____ AVAILABLE DATA

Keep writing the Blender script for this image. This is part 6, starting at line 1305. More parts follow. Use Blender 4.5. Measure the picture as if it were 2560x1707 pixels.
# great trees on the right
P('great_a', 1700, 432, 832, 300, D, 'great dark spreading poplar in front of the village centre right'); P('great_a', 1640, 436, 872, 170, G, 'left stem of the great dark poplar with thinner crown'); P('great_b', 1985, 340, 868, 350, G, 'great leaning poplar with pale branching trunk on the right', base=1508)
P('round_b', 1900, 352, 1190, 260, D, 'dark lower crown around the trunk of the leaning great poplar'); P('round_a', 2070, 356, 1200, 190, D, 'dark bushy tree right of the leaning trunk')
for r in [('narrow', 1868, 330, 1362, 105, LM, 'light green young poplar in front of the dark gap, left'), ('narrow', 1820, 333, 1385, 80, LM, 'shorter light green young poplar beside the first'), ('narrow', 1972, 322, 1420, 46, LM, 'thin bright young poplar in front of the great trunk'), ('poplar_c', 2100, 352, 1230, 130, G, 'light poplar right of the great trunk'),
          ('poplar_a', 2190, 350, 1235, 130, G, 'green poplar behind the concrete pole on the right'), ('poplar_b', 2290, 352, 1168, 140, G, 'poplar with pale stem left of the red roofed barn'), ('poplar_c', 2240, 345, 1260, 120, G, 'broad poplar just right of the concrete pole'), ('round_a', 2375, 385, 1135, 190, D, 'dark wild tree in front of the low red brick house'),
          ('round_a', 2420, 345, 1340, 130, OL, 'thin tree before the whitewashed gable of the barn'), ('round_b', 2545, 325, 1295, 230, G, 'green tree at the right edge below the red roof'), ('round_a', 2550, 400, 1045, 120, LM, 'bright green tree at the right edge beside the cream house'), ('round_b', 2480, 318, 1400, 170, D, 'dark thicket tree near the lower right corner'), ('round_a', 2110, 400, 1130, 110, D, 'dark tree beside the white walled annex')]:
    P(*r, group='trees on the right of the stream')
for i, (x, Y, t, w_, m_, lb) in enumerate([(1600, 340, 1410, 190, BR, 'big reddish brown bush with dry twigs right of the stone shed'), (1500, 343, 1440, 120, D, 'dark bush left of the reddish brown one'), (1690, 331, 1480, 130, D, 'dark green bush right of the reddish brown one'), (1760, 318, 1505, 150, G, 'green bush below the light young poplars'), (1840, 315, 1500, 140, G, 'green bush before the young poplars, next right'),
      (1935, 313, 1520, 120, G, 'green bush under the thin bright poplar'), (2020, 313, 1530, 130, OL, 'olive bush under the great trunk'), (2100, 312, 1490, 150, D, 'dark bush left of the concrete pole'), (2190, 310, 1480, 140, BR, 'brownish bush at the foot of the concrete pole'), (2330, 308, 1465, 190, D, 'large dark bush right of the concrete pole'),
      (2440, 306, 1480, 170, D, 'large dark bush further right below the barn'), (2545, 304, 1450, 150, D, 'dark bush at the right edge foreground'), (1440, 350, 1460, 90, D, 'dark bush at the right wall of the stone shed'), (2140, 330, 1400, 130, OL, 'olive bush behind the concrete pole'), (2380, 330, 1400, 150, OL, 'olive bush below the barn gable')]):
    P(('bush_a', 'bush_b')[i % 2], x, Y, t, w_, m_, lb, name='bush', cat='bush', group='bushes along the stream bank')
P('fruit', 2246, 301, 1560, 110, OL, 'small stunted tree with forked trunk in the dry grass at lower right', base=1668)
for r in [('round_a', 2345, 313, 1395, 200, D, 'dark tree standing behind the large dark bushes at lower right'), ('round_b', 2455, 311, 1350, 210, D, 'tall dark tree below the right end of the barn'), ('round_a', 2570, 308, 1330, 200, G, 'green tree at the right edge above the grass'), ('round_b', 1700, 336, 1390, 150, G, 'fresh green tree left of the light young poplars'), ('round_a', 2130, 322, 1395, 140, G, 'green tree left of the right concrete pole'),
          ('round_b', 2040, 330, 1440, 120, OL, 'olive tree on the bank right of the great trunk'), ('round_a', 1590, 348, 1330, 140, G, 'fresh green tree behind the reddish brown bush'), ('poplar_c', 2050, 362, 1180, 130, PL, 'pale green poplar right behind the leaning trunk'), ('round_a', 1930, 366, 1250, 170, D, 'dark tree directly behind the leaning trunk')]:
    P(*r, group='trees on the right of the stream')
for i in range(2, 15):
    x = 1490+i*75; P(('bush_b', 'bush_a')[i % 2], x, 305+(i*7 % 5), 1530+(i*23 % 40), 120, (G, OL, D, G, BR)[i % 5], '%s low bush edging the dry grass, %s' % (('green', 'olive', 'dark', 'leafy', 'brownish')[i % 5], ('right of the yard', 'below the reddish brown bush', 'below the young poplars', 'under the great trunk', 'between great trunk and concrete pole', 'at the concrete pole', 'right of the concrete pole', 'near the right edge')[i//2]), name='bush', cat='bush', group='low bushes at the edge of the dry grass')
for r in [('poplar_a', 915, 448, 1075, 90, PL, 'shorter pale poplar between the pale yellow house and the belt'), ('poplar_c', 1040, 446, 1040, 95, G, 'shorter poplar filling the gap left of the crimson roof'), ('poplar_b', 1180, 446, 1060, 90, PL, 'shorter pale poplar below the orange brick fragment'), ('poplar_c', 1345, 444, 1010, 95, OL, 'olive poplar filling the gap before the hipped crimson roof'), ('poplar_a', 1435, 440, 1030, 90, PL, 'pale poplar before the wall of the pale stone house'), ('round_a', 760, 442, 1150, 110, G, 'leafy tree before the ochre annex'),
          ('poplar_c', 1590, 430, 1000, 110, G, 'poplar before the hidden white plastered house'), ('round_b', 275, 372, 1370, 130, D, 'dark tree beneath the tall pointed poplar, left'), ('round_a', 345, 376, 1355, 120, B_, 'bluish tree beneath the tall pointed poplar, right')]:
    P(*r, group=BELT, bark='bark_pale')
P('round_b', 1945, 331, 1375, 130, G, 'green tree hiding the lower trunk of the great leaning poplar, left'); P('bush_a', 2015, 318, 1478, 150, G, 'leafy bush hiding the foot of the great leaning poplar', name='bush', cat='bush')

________

WHAT YOU NEED TO DO. Print the listing above in its entirety, with every line exact.

SOLUTION BELOW.
Keep writing the Blender script for this image. This is part 6, starting at line 1305. More parts follow. Use Blender 4.5. Measure the picture as if it were 2560x1707 pixels.
# great trees on the right
P('great_a', 1700, 432, 832, 300, D, 'great dark spreading poplar in front of the village centre right'); P('great_a', 1640, 436, 872, 170, G, 'left stem of the great dark poplar with thinner crown'); P('great_b', 1985, 340, 868, 350, G, 'great leaning poplar with pale branching trunk on the right', base=1508)
P('round_b', 1900, 352, 1190, 260, D, 'dark lower crown around the trunk of the leaning great poplar'); P('round_a', 2070, 356, 1200, 190, D, 'dark bushy tree right of the leaning trunk')
for r in [('narrow', 1868, 330, 1362, 105, LM, 'light green young poplar in front of the dark gap, left'), ('narrow', 1820, 333, 1385, 80, LM, 'shorter light green young poplar beside the first'), ('narrow', 1972, 322, 1420, 46, LM, 'thin bright young poplar in front of the great trunk'), ('poplar_c', 2100, 352, 1230, 130, G, 'light poplar right of the great trunk'),
          ('poplar_a', 2190, 350, 1235, 130, G, 'green poplar behind the concrete pole on the right'), ('poplar_b', 2290, 352, 1168, 140, G, 'poplar with pale stem left of the red roofed barn'), ('poplar_c', 2240, 345, 1260, 120, G, 'broad poplar just right of the concrete pole'), ('round_a', 2375, 385, 1135, 190, D, 'dark wild tree in front of the low red brick house'),
          ('round_a', 2420, 345, 1340, 130, OL, 'thin tree before the whitewashed gable of the barn'), ('round_b', 2545, 325, 1295, 230, G, 'green tree at the right edge below the red roof'), ('round_a', 2550, 400, 1045, 120, LM, 'bright green tree at the right edge beside the cream house'), ('round_b', 2480, 318, 1400, 170, D, 'dark thicket tree near the lower right corner'), ('round_a', 2110, 400, 1130, 110, D, 'dark tree beside the white walled annex')]:
    P(*r, group='trees on the right of the stream')
for i, (x, Y, t, w_, m_, lb) in enumerate([(1600, 340, 1410, 190, BR, 'big reddish brown bush with dry twigs right of the stone shed'), (1500, 343, 1440, 120, D, 'dark bush left of the reddish brown one'), (1690, 331, 1480, 130, D, 'dark green bush right of the reddish brown one'), (1760, 318, 1505, 150, G, 'green bush below the light young poplars'), (1840, 315, 1500, 140, G, 'green bush before the young poplars, next right'),
      (1935, 313, 1520, 120, G, 'green bush under the thin bright poplar'), (2020, 313, 1530, 130, OL, 'olive bush under the great trunk'), (2100, 312, 1490, 150, D, 'dark bush left of the concrete pole'), (2190, 310, 1480, 140, BR, 'brownish bush at the foot of the concrete pole'), (2330, 308, 1465, 190, D, 'large dark bush right of the concrete pole'),
      (2440, 306, 1480, 170, D, 'large dark bush further right below the barn'), (2545, 304, 1450, 150, D, 'dark bush at the right edge foreground'), (1440, 350, 1460, 90, D, 'dark bush at the right wall of the stone shed'), (2140, 330, 1400, 130, OL, 'olive bush behind the concrete pole'), (2380, 330, 1400, 150, OL, 'olive bush below the barn gable')]):
    P(('bush_a', 'bush_b')[i % 2], x, Y, t, w_, m_, lb, name='bush', cat='bush', group='bushes along the stream bank')
P('fruit', 2246, 301, 1560, 110, OL, 'small stunted tree with forked trunk in the dry grass at lower right', base=1668)
for r in [('round_a', 2345, 313, 1395, 200, D, 'dark tree standing behind the large dark bushes at lower right'), ('round_b', 2455, 311, 1350, 210, D, 'tall dark tree below the right end of the barn'), ('round_a', 2570, 308, 1330, 200, G, 'green tree at the right edge above the grass'), ('round_b', 1700, 336, 1390, 150, G, 'fresh green tree left of the light young poplars'), ('round_a', 2130, 322, 1395, 140, G, 'green tree left of the right concrete pole'),
          ('round_b', 2040, 330, 1440, 120, OL, 'olive tree on the bank right of the great trunk'), ('round_a', 1590, 348, 1330, 140, G, 'fresh green tree behind the reddish brown bush'), ('poplar_c', 2050, 362, 1180, 130, PL, 'pale green poplar right behind the leaning trunk'), ('round_a', 1930, 366, 1250, 170, D, 'dark tree directly behind the leaning trunk')]:
    P(*r, group='trees on the right of the stream')
for i in range(2, 15):
    x = 1490+i*75; P(('bush_b', 'bush_a')[i % 2], x, 305+(i*7 % 5), 1530+(i*23 % 40), 120, (G, OL, D, G, BR)[i % 5], '%s low bush edging the dry grass, %s' % (('green', 'olive', 'dark', 'leafy', 'brownish')[i % 5], ('right of the yard', 'below the reddish brown bush', 'below the young poplars', 'under the great trunk', 'between great trunk and concrete pole', 'at the concrete pole', 'right of the concrete pole', 'near the right edge')[i//2]), name='bush', cat='bush', group='low bushes at the edge of the dry grass')
for r in [('poplar_a', 915, 448, 1075, 90, PL, 'shorter pale poplar between the pale yellow house and the belt'), ('poplar_c', 1040, 446, 1040, 95, G, 'shorter poplar filling the gap left of the crimson roof'), ('poplar_b', 1180, 446, 1060, 90, PL, 'shorter pale poplar below the orange brick fragment'), ('poplar_c', 1345, 444, 1010, 95, OL, 'olive poplar filling the gap before the hipped crimson roof'), ('poplar_a', 1435, 440, 1030, 90, PL, 'pale poplar before the wall of the pale stone house'), ('round_a', 760, 442, 1150, 110, G, 'leafy tree before the ochre annex'),
          ('poplar_c', 1590, 430, 1000, 110, G, 'poplar before the hidden white plastered house'), ('round_b', 275, 372, 1370, 130, D, 'dark tree beneath the tall pointed poplar, left'), ('round_a', 345, 376, 1355, 120, B_, 'bluish tree beneath the tall pointed poplar, right')]:
    P(*r, group=BELT, bark='bark_pale')
P('round_b', 1945, 331, 1375, 130, G, 'green tree hiding the lower trunk of the great leaning poplar, left'); P('bush_a', 2015, 318, 1478, 150, G, 'leafy bush hiding the foot of the great leaning poplar', name='bush', cat='bush')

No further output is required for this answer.